▶ **Task**
Type out the complete listing below word for word, without its pictures.

▶ **Recorded data**
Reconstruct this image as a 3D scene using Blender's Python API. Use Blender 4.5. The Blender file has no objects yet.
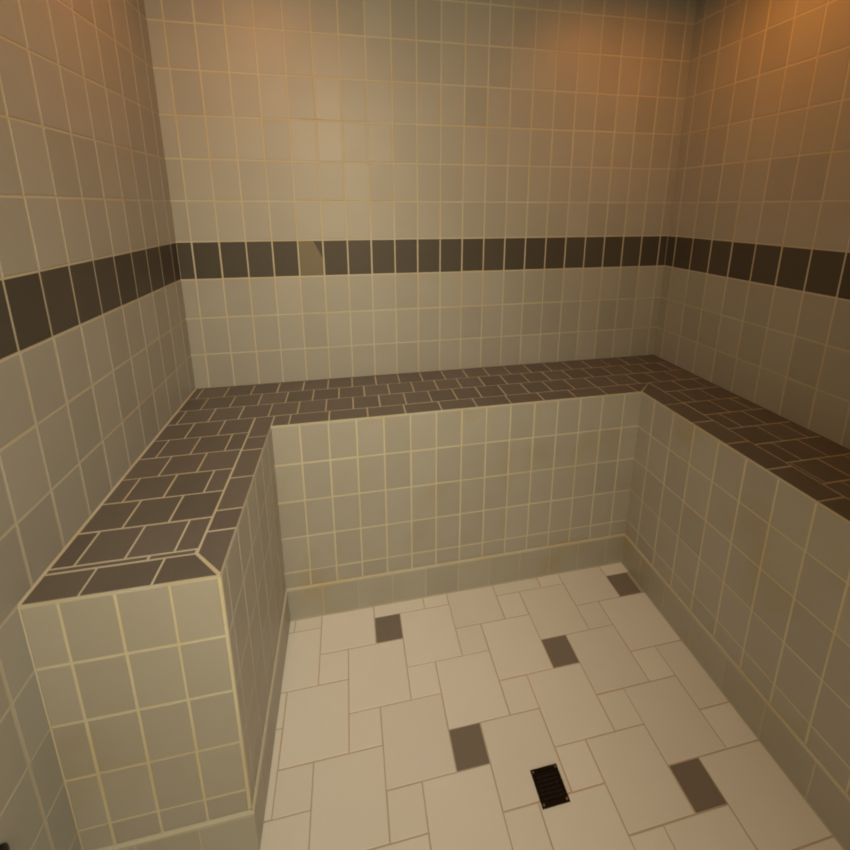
import bpy, bmesh, math, random
from mathutils import Vector, Matrix
random.seed(7)
C = bpy.context.scene.collection
SC = bpy.context.scene
S = 1.1                      # survey unit -> metres

# ------------------------------------------------------------------ camera
yaw, pitch, roll = 0.1988, 0.2247, 0.0014
f = Vector((math.sin(yaw)*math.cos(pitch), math.cos(yaw)*math.cos(pitch), -math.sin(pitch)))
r = Vector((math.cos(yaw), -math.sin(yaw), 0)); u = r.cross(f)
r2 = math.cos(roll)*r + math.sin(roll)*u; u2 = -math.sin(roll)*r + math.cos(roll)*u
cam = bpy.data.cameras.new('camera'); camo = bpy.data.objects.new('camera', cam); C.objects.link(camo)
M = Matrix((r2, u2, -f)).transposed().to_4x4()
M.translation = Vector((0.457, -1.2797, 1.0768))*S
camo.matrix_world = M
cam.sensor_fit = 'HORIZONTAL'; cam.sensor_width = 36; cam.lens = 424.67*36/850
cam.shift_x = -8.31/850; cam.shift_y = -121.69/850
cam.clip_start = .02; cam.clip_end = 50
SC.camera = camo

# ------------------------------------------------------------------ world, lights, exposure
DOOR = (7.0, (1, .78, .42))
POW = [(1.32, (1, .32, .065)), (1.68, (1, .317, .035))]
w = bpy.data.worlds.new('world'); SC.world = w; w.use_nodes = True
w.node_tree.nodes['Background'].inputs[0].default_value = (.9, .8, .6, 1)
w.node_tree.nodes['Background'].inputs[1].default_value = 0.02
SC.view_settings.view_transform = 'Standard'; SC.view_settings.look = 'None'
SC.cycles.filter_width = 2.0
SC.view_settings.exposure = 0.0; SC.view_settings.gamma = 1; SC.view_settings.use_curve_mapping = False

W, YF, Z0, CEIL = 1.5334, -1.75, -0.0421, 1.690
LAMPS = [(.235, -.36), (1.29, -.345)]
def area(name, loc, rot, sx, sy, power, col, spread=math.pi):
    l = bpy.data.lights.new(name, 'AREA'); l.shape = 'RECTANGLE' if sy else 'DISK'; l.size = sx*S
    if sy: l.size_y = sy*S
    l.energy = power; l.color = col; l.spread = spread
    o = bpy.data.objects.new(name, l); C.objects.link(o); o.location = Vector(loc)*S; o.rotation_euler = rot
    return o
# light of the room outside, coming in through the open doorway behind the camera
area('doorway_light', (.455, YF-.02, .95), (math.radians(90), 0, 0), .62, 1.4, *DOOR)
# two added soft fill lights just behind the camera, one tipped to the floor
def aim(p, q): return (Vector(q)-Vector(p)).to_track_quat('-Z', 'Y').to_euler()
area('fill_light_low', (.66, -1.34, 1.28), aim((.66, -1.34, 1.28), (.37, -.52, .15)), .16, .16, 2.2, (.96, .94, .74), 1.7)
area('fill_light_high', (.40, -1.34, 1.46), aim((.40, -1.34, 1.46), (.47, 0, .90)), .18, .18, 3.3, (1, .86, .58), 1.7)
for (x, y), P in zip(LAMPS, POW):
    area('downlight', (x, y, CEIL-.008), (0, 0, 0), .066, 0, *P)

# ------------------------------------------------------------------ materials
def nt(name):
    m = bpy.data.materials.new(name); m.use_nodes = True
    return m, m.node_tree, m.node_tree.nodes['Principled BSDF']
def lin(c):
    return tuple(((v/255)/12.92 if v/255 <= .04045 else ((v/255+.055)/1.055)**2.4) for v in c) + (1,)
def tile_mat(name, a, b, rough=.46, bump=.12, spot=None, spec=.5):
    """glazed tile: colour varies a little from tile to tile and in a fine mottle"""
    m, t, p = nt(name); N = t.nodes; L = t.links
    g = N.new('ShaderNodeNewGeometry'); tc = N.new('ShaderNodeTexCoord')
    n1 = N.new('ShaderNodeTexNoise'); n1.inputs['Scale'].default_value = 14; n1.inputs['Detail'].default_value = 4
    n2 = N.new('ShaderNodeTexNoise'); n2.inputs['Scale'].default_value = 260; n2.inputs['Detail'].default_value = 3
    L.new(tc.outputs['Object'], n1.inputs['Vector']); L.new(tc.outputs['Object'], n2.inputs['Vector'])
    a1 = N.new('ShaderNodeMath'); a1.operation = 'MULTIPLY'; a1.inputs[1].default_value = .45
    L.new(g.outputs['Random Per Island'], a1.inputs[0])
    a2 = N.new('ShaderNodeMath'); a2.operation = 'MULTIPLY_ADD'; a2.inputs[1].default_value = .35
    L.new(n1.outputs['Fac'], a2.inputs[0]); L.new(a1.outputs[0], a2.inputs[2])
    a3 = N.new('ShaderNodeMath'); a3.operation = 'MULTIPLY_ADD'; a3.inputs[1].default_value = .3
    L.new(n2.outputs['Fac'], a3.inputs[0]); L.new(a2.outputs[0], a3.inputs[2])
    mx = N.new('ShaderNodeMix'); mx.data_type = 'RGBA'
    mx.inputs[6].default_value = lin(a); mx.inputs[7].default_value = lin(b)
    L.new(a3.outputs[0], mx.inputs[0])
    out = mx.outputs[2]
    if spot:      # wear: ochre mineral stains of irregular shape
        n3 = N.new('ShaderNodeTexNoise'); n3.inputs['Scale'].default_value = 5.5; n3.inputs['Detail'].default_value = 5
        L.new(tc.outputs['Object'], n3.inputs['Vector'])
        rp = N.new('ShaderNodeValToRGB'); rp.color_ramp.elements[0].position = .54; rp.color_ramp.elements[1].position = .92
        L.new(n3.outputs['Fac'], rp.inputs[0])
        m2 = N.new('ShaderNodeMix'); m2.data_type = 'RGBA'; m2.inputs[7].default_value = lin(spot)
        L.new(rp.outputs[0], m2.inputs[0]); L.new(out, m2.inputs[6]); out = m2.outputs[2]
    L.new(out, p.inputs['Base Color'])
    p.inputs['Roughness'].default_value = rough; p.inputs['Specular IOR Level'].default_value = spec
    bp = N.new('ShaderNodeBump'); bp.inputs['Strength'].default_value = bump; bp.inputs['Distance'].default_value = .002
    L.new(n2.outputs['Fac'], bp.inputs['Height']); L.new(bp.outputs[0], p.inputs['Normal'])
    return m
def grout_mat(name, a, b):
    m, t, p = nt(name); N = t.nodes; L = t.links
    tc = N.new('ShaderNodeTexCoord')
    n = N.new('ShaderNodeTexNoise'); n.inputs['Scale'].default_value = 6; n.inputs['Detail'].default_value = 5
    L.new(tc.outputs['Object'], n.inputs['Vector'])
    rp = N.new('ShaderNodeValToRGB'); rp.color_ramp.elements[0].position = .42; rp.color_ramp.elements[1].position = .72
    rp.color_ramp.elements[0].color = lin(a); rp.color_ramp.elements[1].color = lin(b)
    L.new(n.outputs['Fac'], rp.inputs[0]); L.new(rp.outputs[0], p.inputs['Base Color'])
    p.inputs['Roughness'].default_value = .85
    return m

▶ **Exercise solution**
Reconstruct this image as a 3D scene using Blender's Python API. Use Blender 4.5. The Blender file has no objects yet.
import bpy, bmesh, math, random
from mathutils import Vector, Matrix
random.seed(7)
C = bpy.context.scene.collection
SC = bpy.context.scene
S = 1.1                      # survey unit -> metres

# ------------------------------------------------------------------ camera
yaw, pitch, roll = 0.1988, 0.2247, 0.0014
f = Vector((math.sin(yaw)*math.cos(pitch), math.cos(yaw)*math.cos(pitch), -math.sin(pitch)))
r = Vector((math.cos(yaw), -math.sin(yaw), 0)); u = r.cross(f)
r2 = math.cos(roll)*r + math.sin(roll)*u; u2 = -math.sin(roll)*r + math.cos(roll)*u
cam = bpy.data.cameras.new('camera'); camo = bpy.data.objects.new('camera', cam); C.objects.link(camo)
M = Matrix((r2, u2, -f)).transposed().to_4x4()
M.translation = Vector((0.457, -1.2797, 1.0768))*S
camo.matrix_world = M
cam.sensor_fit = 'HORIZONTAL'; cam.sensor_width = 36; cam.lens = 424.67*36/850
cam.shift_x = -8.31/850; cam.shift_y = -121.69/850
cam.clip_start = .02; cam.clip_end = 50
SC.camera = camo

# ------------------------------------------------------------------ world, lights, exposure
DOOR = (7.0, (1, .78, .42))
POW = [(1.32, (1, .32, .065)), (1.68, (1, .317, .035))]
w = bpy.data.worlds.new('world'); SC.world = w; w.use_nodes = True
w.node_tree.nodes['Background'].inputs[0].default_value = (.9, .8, .6, 1)
w.node_tree.nodes['Background'].inputs[1].default_value = 0.02
SC.view_settings.view_transform = 'Standard'; SC.view_settings.look = 'None'
SC.cycles.filter_width = 2.0
SC.view_settings.exposure = 0.0; SC.view_settings.gamma = 1; SC.view_settings.use_curve_mapping = False

W, YF, Z0, CEIL = 1.5334, -1.75, -0.0421, 1.690
LAMPS = [(.235, -.36), (1.29, -.345)]
def area(name, loc, rot, sx, sy, power, col, spread=math.pi):
    l = bpy.data.lights.new(name, 'AREA'); l.shape = 'RECTANGLE' if sy else 'DISK'; l.size = sx*S
    if sy: l.size_y = sy*S
    l.energy = power; l.color = col; l.spread = spread
    o = bpy.data.objects.new(name, l); C.objects.link(o); o.location = Vector(loc)*S; o.rotation_euler = rot
    return o
# light of the room outside, coming in through the open doorway behind the camera
area('doorway_light', (.455, YF-.02, .95), (math.radians(90), 0, 0), .62, 1.4, *DOOR)
# two added soft fill lights just behind the camera, one tipped to the floor
def aim(p, q): return (Vector(q)-Vector(p)).to_track_quat('-Z', 'Y').to_euler()
area('fill_light_low', (.66, -1.34, 1.28), aim((.66, -1.34, 1.28), (.37, -.52, .15)), .16, .16, 2.2, (.96, .94, .74), 1.7)
area('fill_light_high', (.40, -1.34, 1.46), aim((.40, -1.34, 1.46), (.47, 0, .90)), .18, .18, 3.3, (1, .86, .58), 1.7)
for (x, y), P in zip(LAMPS, POW):
    area('downlight', (x, y, CEIL-.008), (0, 0, 0), .066, 0, *P)

# ------------------------------------------------------------------ materials
def nt(name):
    m = bpy.data.materials.new(name); m.use_nodes = True
    return m, m.node_tree, m.node_tree.nodes['Principled BSDF']
def lin(c):
    return tuple(((v/255)/12.92 if v/255 <= .04045 else ((v/255+.055)/1.055)**2.4) for v in c) + (1,)
def tile_mat(name, a, b, rough=.46, bump=.12, spot=None, spec=.5):
    """glazed tile: colour varies a little from tile to tile and in a fine mottle"""
    m, t, p = nt(name); N = t.nodes; L = t.links
    g = N.new('ShaderNodeNewGeometry'); tc = N.new('ShaderNodeTexCoord')
    n1 = N.new('ShaderNodeTexNoise'); n1.inputs['Scale'].default_value = 14; n1.inputs['Detail'].default_value = 4
    n2 = N.new('ShaderNodeTexNoise'); n2.inputs['Scale'].default_value = 260; n2.inputs['Detail'].default_value = 3
    L.new(tc.outputs['Object'], n1.inputs['Vector']); L.new(tc.outputs['Object'], n2.inputs['Vector'])
    a1 = N.new('ShaderNodeMath'); a1.operation = 'MULTIPLY'; a1.inputs[1].default_value = .45
    L.new(g.outputs['Random Per Island'], a1.inputs[0])
    a2 = N.new('ShaderNodeMath'); a2.operation = 'MULTIPLY_ADD'; a2.inputs[1].default_value = .35
    L.new(n1.outputs['Fac'], a2.inputs[0]); L.new(a1.outputs[0], a2.inputs[2])
    a3 = N.new('ShaderNodeMath'); a3.operation = 'MULTIPLY_ADD'; a3.inputs[1].default_value = .3
    L.new(n2.outputs['Fac'], a3.inputs[0]); L.new(a2.outputs[0], a3.inputs[2])
    mx = N.new('ShaderNodeMix'); mx.data_type = 'RGBA'
    mx.inputs[6].default_value = lin(a); mx.inputs[7].default_value = lin(b)
    L.new(a3.outputs[0], mx.inputs[0])
    out = mx.outputs[2]
    if spot:      # wear: ochre mineral stains of irregular shape
        n3 = N.new('ShaderNodeTexNoise'); n3.inputs['Scale'].default_value = 5.5; n3.inputs['Detail'].default_value = 5
        L.new(tc.outputs['Object'], n3.inputs['Vector'])
        rp = N.new('ShaderNodeValToRGB'); rp.color_ramp.elements[0].position = .54; rp.color_ramp.elements[1].position = .92
        L.new(n3.outputs['Fac'], rp.inputs[0])
        m2 = N.new('ShaderNodeMix'); m2.data_type = 'RGBA'; m2.inputs[7].default_value = lin(spot)
        L.new(rp.outputs[0], m2.inputs[0]); L.new(out, m2.inputs[6]); out = m2.outputs[2]
    L.new(out, p.inputs['Base Color'])
    p.inputs['Roughness'].default_value = rough; p.inputs['Specular IOR Level'].default_value = spec
    bp = N.new('ShaderNodeBump'); bp.inputs['Strength'].default_value = bump; bp.inputs['Distance'].default_value = .002
    L.new(n2.outputs['Fac'], bp.inputs['Height']); L.new(bp.outputs[0], p.inputs['Normal'])
    return m
def grout_mat(name, a, b):
    m, t, p = nt(name); N = t.nodes; L = t.links
    tc = N.new('ShaderNodeTexCoord')
    n = N.new('ShaderNodeTexNoise'); n.inputs['Scale'].default_value = 6; n.inputs['Detail'].default_value = 5
    L.new(tc.outputs['Object'], n.inputs['Vector'])
    rp = N.new('ShaderNodeValToRGB'); rp.color_ramp.elements[0].position = .42; rp.color_ramp.elements[1].position = .72
    rp.color_ramp.elements[0].color = lin(a); rp.color_ramp.elements[1].color = lin(b)
    L.new(n.outputs['Fac'], rp.inputs[0]); L.new(rp.outputs[0], p.inputs['Base Color'])
    p.inputs['Roughness'].default_value = .85
    return m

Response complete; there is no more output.